16. Don’t be afraid of a person with a learning disability. Very few are violent and if they are among people, you can assume that they are not violent.

17. Do be honest and keep promises. Don’t assume that a person with a learning disability doesn’t understand or remember what you’ve said.

18. Do take time to listen to someone who is mentally ill; don’t assume that she/he has no knowledge or opinions of value.

19. Don’t express pity for parents of “retarded” children.

20. Don’t give advice, except to point someone in the direction of professional help if none is being given and some help seems necessary.

21. Do remember that any practical help you offer may need to be given for a long period.

22. Don’t tell a person who is mentally ill to “pull themselves together.”

23. Don’t grab hold of a wheelchair without being asked. The occupant can easily be thrown out by an inexpert enthusiast.

24. Do check with the person in the wheelchair if the speed you are pushing her/him at is comfortable.

25. Don’t lift the chair by the armrests -- they’ll probably come out in your hands

26. Do chat to a person in a stationary wheelchair with your head on the same level.

27. Do ask her/him how to get a wheelchair up or down a flight of stairs.

28. Do keep your face clearly visible when talking to a deaf person. Face the light. Don’t move around -- your deaf friend will miss words each time you turn your face.

29. Do not distort your face exaggeratedly to “help” a lip-reader.

30. Do bear in mind that someone who is deaf may be nervous of going out in the dark.  Already denied one sense, she/he may be uneasy about being deprived of another.
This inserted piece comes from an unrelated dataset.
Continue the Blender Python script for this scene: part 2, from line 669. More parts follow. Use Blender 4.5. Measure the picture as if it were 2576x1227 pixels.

31. Don’t remain silent if you can’t make out what a deaf person is trying to say, or if her/his hearing aid is making a whistling noise. Be frank.

32. Don’t condescend.

33. Do play music. People who are deaf can “hear” the beat through the vibrations. Deaf teenagers love records and dancing at discos.

Julian Francis has, since the War of Liberation, had a long association with Bangladesh working in many poverty alleviation projects, and has contributed to many programs to improve the lives of people with disabilities.